=== Problem ===
Go through the data and copy every line exactly, but not the images.

=== Dataset section ===
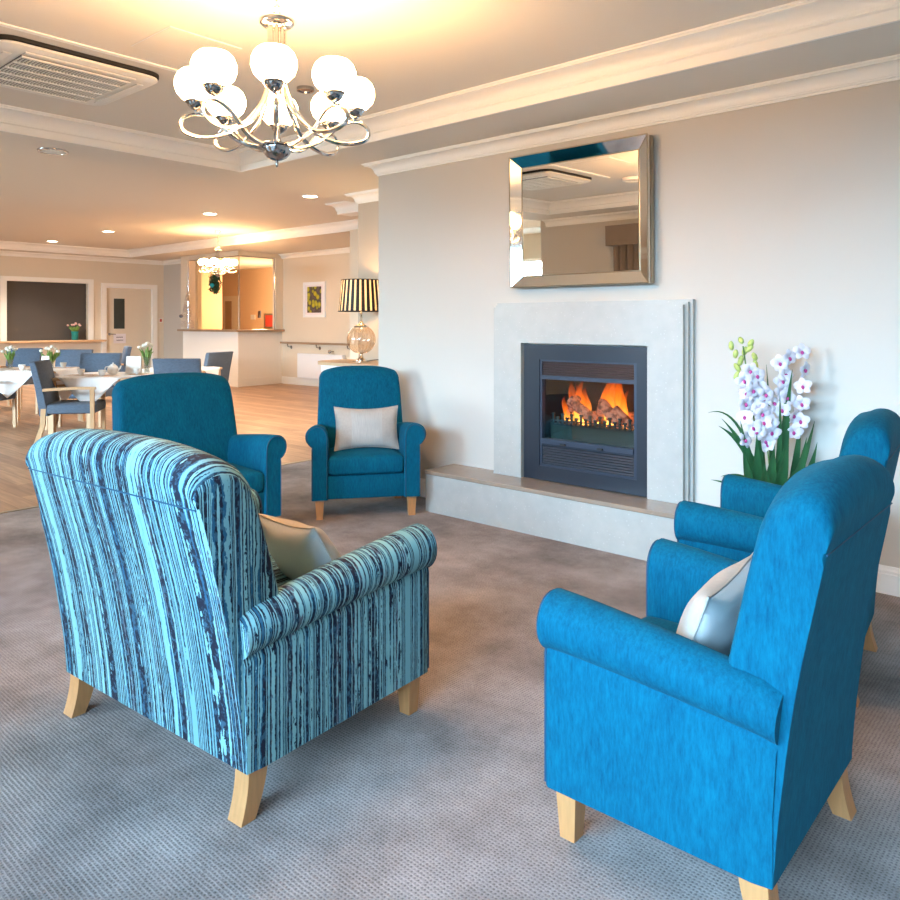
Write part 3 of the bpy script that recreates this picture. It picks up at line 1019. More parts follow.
# ================================================================ armchairs
def armchair(name, label, W, D, loc, rz, fx, fy, fpipe, thick=1.0, taper=0.03, group=None):
    """local frame: front is -Y, origin on the floor under the middle of the body"""
    t = thing(name, label, 'armchair', loc, rz, group)
    at = 0.115
    hw = W / 2
    yf, yr = -D / 2, D / 2
    zb, seat = 0.14, 0.445
    def lean(z):
        z = max(0, z - 0.35)
        return 0.08 * z + 0.06 * z * z
    # --- seat frame
    part('seat_frame', fx, t, lambda b: rbox(b, -hw + at - 0.01, hw - at + 0.01, yf + 0.018, yr - 0.03, zb, 0.305, 0.012, 2), True)
    # --- seat cushion
    cw = hw - at + 0.004
    part('seat_cushion', fx, t, lambda b: superell(b, cw, (D - 0.12) / 2, 0.07, 0.30, 0.12, 56, 16, 0, yf + (D - 0.12) / 2 - 0.004, 0.372, 0.022), True)
    # --- arms
    for s in (-1, 1):
        def armfn(b, s=s):
            rings = []
            ny = 14
            for k in range(ny + 1):
                tt = k / ny
                y = yf + (D + 0.0) * tt
                zt = 0.660 - 0.075 * tt ** 1.3
                r = 0.078 - 0.014 * tt
                inset = 0.010 if k in (0, ny) else 0.0
                if k == 0: y += 0.0
                cx, cz = 0.080, zt - r
                ring = [(0, zb), (0, 0.3), (0.0, cz - 0.06)]
                for j in range(0, 19):
                    a = PI - j * (PI + R(66)) / 18
                    ring.append((cx + r * math.cos(a), cz + r * math.sin(a)))
                ring += [(at, cz - r - 0.012), (at, 0.3), (at, zb)]
                mid = (0.065, 0.40)
                out = []
                for (x, z) in ring:
                    if inset:
                        dx, dz = (mid[0] - x), (mid[1] - z)
                        x += math.copysign(min(abs(dx), inset * 0.8), dx); z += math.copysign(min(abs(dz), inset * (0.8 if z > 0.3 else 0)), dz)
                    out.append((s * (hw - at + x), y + lean(z) * tt, z))
                rings.append(out)
                if k == 0:
                    # second ring just behind the rounded front
                    pass
            # shift the first and last rings outwards so the rounding stays short
            rings.insert(1, [(p[0] + 0, yf + 0.010, p[2]) for p in [(s * (hw - at + x), 0, z) for x, z in ringpts(zb, at)]])
            loft(b, rings)
            for f in b.faces:
                f.normal_update()
                if abs(f.normal.y) > 0.75: f.material_index = 1
        def ringpts(zb, at, zt=0.660, r=0.078):
            cx, cz = 0.080, zt - r
            ring = [(0, zb), (0, 0.3), (0.0, cz - 0.06)]
            for j in range(0, 19):
                a = PI - j * (PI + R(66)) / 18
                ring.append((cx + r * math.cos(a), cz + r * math.sin(a)))
            return ring + [(at, cz - r - 0.012), (at, 0.3), (at, zb)]
        a_ = part('arm', [fy, fx], t, armfn, True)
        def pipefn(b, s=s):
            pts = [(s * (hw - at + 0.065 + (x - 0.065) * 0.86), yf - 0.001, 0.40 + (z - 0.40) * 0.965) for x, z in ringpts(zb, at)]
            pts = [p for p in pts]
            tube(b, pts, 0.0035, 6)
        part('front_piping', fpipe, a_, pipefn, True)
    # --- backrest: side profile (y offset from the rear plane, z)
    ctrl = [(0.0, zb), (0.012, 0.30), (0.045, 0.57), (0.088, 0.80), (0.106, 0.895), (0.113, 0.935), (0.096, 0.970), (0.055, 0.988), (0.010, 0.975), (-0.028, 0.93),
            (-0.052, 0.85), (-0.100, 0.62), (-0.130, 0.46), (-0.130, 0.30), (-0.10, zb)]
    ctrl = [(y * (1 + (thick - 1) * 1.4) if y >= 0 else y * thick, z) for y, z in ctrl]
    prof = [(p.x, p.y) for p in smooth_path([(a, b_, 0) for a, b_ in ctrl], 4, False)]
    mc = (0.02, 0.6)
    bw = hw - 0.012
    def backfn(b):
        rings = []
        xs = [-1, -0.985, -0.95, -0.9, -0.82, -0.7, -0.55, -0.35, -0.15, 0, 0.15, 0.35, 0.55, 0.7, 0.82, 0.9, 0.95, 0.985, 1]
        for i, q in enumerate(xs):
            edge = {0: 0.016, 1: 0.006, len(xs) - 1: 0.016, len(xs) - 2: 0.006}.get(i, 0)
            crown = 0.050 * (1 - abs(q) ** 3.0)
            rin = []
            for (y, z) in prof:
                wgt = min(1, max(0, (z - 0.885) / 0.08)) if y > 0.05 else min(1, max(0, (z - 0.70) / 0.25))
                zz = z + crown * wgt - 0.022 * wgt * max(0, (abs(q) - 0.88) / 0.12) ** 2
                yy = y - (0.02 * (1 - q * q) * (1 if y < 0 and z > 0.4 else 0))
                if edge:
                    if y < 0.0 and z > 0.2: yy += edge
                    if z > 0.9: zz -= edge * 0.8
                    if y > 0.1: yy -= edge * 0.4
                # narrower above the arms
                tap = 1 - 0.035 * min(1, max(0, (z - 0.5) / 0.4))
                rin.append((q * bw * tap, yr + yy, zz))
            rings.append(rin)
        loft(b, rings)
        for f in b.faces:
            f.normal_update()
            if abs(f.normal.x) > 0.75: f.material_index = 1
    bk = part('backrest', [fx, fy], t, backfn, True)
    def seam(b):
        pts = []
        for k in range(25):
            q = -0.98 + 1.96 * k / 24
            z = 0.886
            pts.append((q * bw * 0.968, yr + 0.1045 * (1 + (thick - 1) * 1.4), z))
        tube(b, pts, 0.0022, 6)
    part('top_seam', fpipe, bk, seam, True)
    # --- legs
    for sx in (-1, 1):
        def fleg(b, sx=sx):
            x0 = sx * (hw - 0.055); y0 = yf + 0.05
            loft(b, [[(x0 + a * 0.031, y0 + c * 0.031, zb + 0.01) for a, c in ((-1, -1), (1, -1), (1, 1), (-1, 1))],
                     [(x0 + a * 0.022, y0 + c * 0.022, 0.0) for a, c in ((-1, -1), (1, -1), (1, 1), (-1, 1))]])
        part('leg', M['oak'], t, fleg)
        def rleg(b, sx=sx):
            x0 = sx * (hw - 0.045); rings = []
            for k in range(8):
                q = k / 7; z = (zb + 0.01) * (1 - q); y0 = yr - 0.045 + 0.035 * q ** 1.8; wd = 0.034 - 0.010 * q
                rings.append([(x0 + a * 0.030, y0 + c * wd, z) for a, c in ((-1, -1), (1, -1), (1, 1), (-1, 1))])
            loft(b, rings)
        part('leg', M['oak'], t, rleg)
    for ch in t.children_recursive:
        for v in ch.data.vertices:
            v.co.x *= 1 - taper * min(1.2, max(0, (v.co.y - yf) / D))
    return t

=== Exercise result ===
Write part 3 of the bpy script that recreates this picture. It picks up at line 1019. More parts follow.
# ================================================================ armchairs
def armchair(name, label, W, D, loc, rz, fx, fy, fpipe, thick=1.0, taper=0.03, group=None):
    """local frame: front is -Y, origin on the floor under the middle of the body"""
    t = thing(name, label, 'armchair', loc, rz, group)
    at = 0.115
    hw = W / 2
    yf, yr = -D / 2, D / 2
    zb, seat = 0.14, 0.445
    def lean(z):
        z = max(0, z - 0.35)
        return 0.08 * z + 0.06 * z * z
    # --- seat frame
    part('seat_frame', fx, t, lambda b: rbox(b, -hw + at - 0.01, hw - at + 0.01, yf + 0.018, yr - 0.03, zb, 0.305, 0.012, 2), True)
    # --- seat cushion
    cw = hw - at + 0.004
    part('seat_cushion', fx, t, lambda b: superell(b, cw, (D - 0.12) / 2, 0.07, 0.30, 0.12, 56, 16, 0, yf + (D - 0.12) / 2 - 0.004, 0.372, 0.022), True)
    # --- arms
    for s in (-1, 1):
        def armfn(b, s=s):
            rings = []
            ny = 14
            for k in range(ny + 1):
                tt = k / ny
                y = yf + (D + 0.0) * tt
                zt = 0.660 - 0.075 * tt ** 1.3
                r = 0.078 - 0.014 * tt
                inset = 0.010 if k in (0, ny) else 0.0
                if k == 0: y += 0.0
                cx, cz = 0.080, zt - r
                ring = [(0, zb), (0, 0.3), (0.0, cz - 0.06)]
                for j in range(0, 19):
                    a = PI - j * (PI + R(66)) / 18
                    ring.append((cx + r * math.cos(a), cz + r * math.sin(a)))
                ring += [(at, cz - r - 0.012), (at, 0.3), (at, zb)]
                mid = (0.065, 0.40)
                out = []
                for (x, z) in ring:
                    if inset:
                        dx, dz = (mid[0] - x), (mid[1] - z)
                        x += math.copysign(min(abs(dx), inset * 0.8), dx); z += math.copysign(min(abs(dz), inset * (0.8 if z > 0.3 else 0)), dz)
                    out.append((s * (hw - at + x), y + lean(z) * tt, z))
                rings.append(out)
                if k == 0:
                    # second ring just behind the rounded front
                    pass
            # shift the first and last rings outwards so the rounding stays short
            rings.insert(1, [(p[0] + 0, yf + 0.010, p[2]) for p in [(s * (hw - at + x), 0, z) for x, z in ringpts(zb, at)]])
            loft(b, rings)
            for f in b.faces:
                f.normal_update()
                if abs(f.normal.y) > 0.75: f.material_index = 1
        def ringpts(zb, at, zt=0.660, r=0.078):
            cx, cz = 0.080, zt - r
            ring = [(0, zb), (0, 0.3), (0.0, cz - 0.06)]
            for j in range(0, 19):
                a = PI - j * (PI + R(66)) / 18
                ring.append((cx + r * math.cos(a), cz + r * math.sin(a)))
            return ring + [(at, cz - r - 0.012), (at, 0.3), (at, zb)]
        a_ = part('arm', [fy, fx], t, armfn, True)
        def pipefn(b, s=s):
            pts = [(s * (hw - at + 0.065 + (x - 0.065) * 0.86), yf - 0.001, 0.40 + (z - 0.40) * 0.965) for x, z in ringpts(zb, at)]
            pts = [p for p in pts]
            tube(b, pts, 0.0035, 6)
        part('front_piping', fpipe, a_, pipefn, True)
    # --- backrest: side profile (y offset from the rear plane, z)
    ctrl = [(0.0, zb), (0.012, 0.30), (0.045, 0.57), (0.088, 0.80), (0.106, 0.895), (0.113, 0.935), (0.096, 0.970), (0.055, 0.988), (0.010, 0.975), (-0.028, 0.93),
            (-0.052, 0.85), (-0.100, 0.62), (-0.130, 0.46), (-0.130, 0.30), (-0.10, zb)]
    ctrl = [(y * (1 + (thick - 1) * 1.4) if y >= 0 else y * thick, z) for y, z in ctrl]
    prof = [(p.x, p.y) for p in smooth_path([(a, b_, 0) for a, b_ in ctrl], 4, False)]
    mc = (0.02, 0.6)
    bw = hw - 0.012
    def backfn(b):
        rings = []
        xs = [-1, -0.985, -0.95, -0.9, -0.82, -0.7, -0.55, -0.35, -0.15, 0, 0.15, 0.35, 0.55, 0.7, 0.82, 0.9, 0.95, 0.985, 1]
        for i, q in enumerate(xs):
            edge = {0: 0.016, 1: 0.006, len(xs) - 1: 0.016, len(xs) - 2: 0.006}.get(i, 0)
            crown = 0.050 * (1 - abs(q) ** 3.0)
            rin = []
            for (y, z) in prof:
                wgt = min(1, max(0, (z - 0.885) / 0.08)) if y > 0.05 else min(1, max(0, (z - 0.70) / 0.25))
                zz = z + crown * wgt - 0.022 * wgt * max(0, (abs(q) - 0.88) / 0.12) ** 2
                yy = y - (0.02 * (1 - q * q) * (1 if y < 0 and z > 0.4 else 0))
                if edge:
                    if y < 0.0 and z > 0.2: yy += edge
                    if z > 0.9: zz -= edge * 0.8
                    if y > 0.1: yy -= edge * 0.4
                # narrower above the arms
                tap = 1 - 0.035 * min(1, max(0, (z - 0.5) / 0.4))
                rin.append((q * bw * tap, yr + yy, zz))
            rings.append(rin)
        loft(b, rings)
        for f in b.faces:
            f.normal_update()
            if abs(f.normal.x) > 0.75: f.material_index = 1
    bk = part('backrest', [fx, fy], t, backfn, True)
    def seam(b):
        pts = []
        for k in range(25):
            q = -0.98 + 1.96 * k / 24
            z = 0.886
            pts.append((q * bw * 0.968, yr + 0.1045 * (1 + (thick - 1) * 1.4), z))
        tube(b, pts, 0.0022, 6)
    part('top_seam', fpipe, bk, seam, True)
    # --- legs
    for sx in (-1, 1):
        def fleg(b, sx=sx):
            x0 = sx * (hw - 0.055); y0 = yf + 0.05
            loft(b, [[(x0 + a * 0.031, y0 + c * 0.031, zb + 0.01) for a, c in ((-1, -1), (1, -1), (1, 1), (-1, 1))],
                     [(x0 + a * 0.022, y0 + c * 0.022, 0.0) for a, c in ((-1, -1), (1, -1), (1, 1), (-1, 1))]])
        part('leg', M['oak'], t, fleg)
        def rleg(b, sx=sx):
            x0 = sx * (hw - 0.045); rings = []
            for k in range(8):
                q = k / 7; z = (zb + 0.01) * (1 - q); y0 = yr - 0.045 + 0.035 * q ** 1.8; wd = 0.034 - 0.010 * q
                rings.append([(x0 + a * 0.030, y0 + c * wd, z) for a, c in ((-1, -1), (1, -1), (1, 1), (-1, 1))])
            loft(b, rings)
        part('leg', M['oak'], t, rleg)
    for ch in t.children_recursive:
        for v in ch.data.vertices:
            v.co.x *= 1 - taper * min(1.2, max(0, (v.co.y - yf) / D))
    return t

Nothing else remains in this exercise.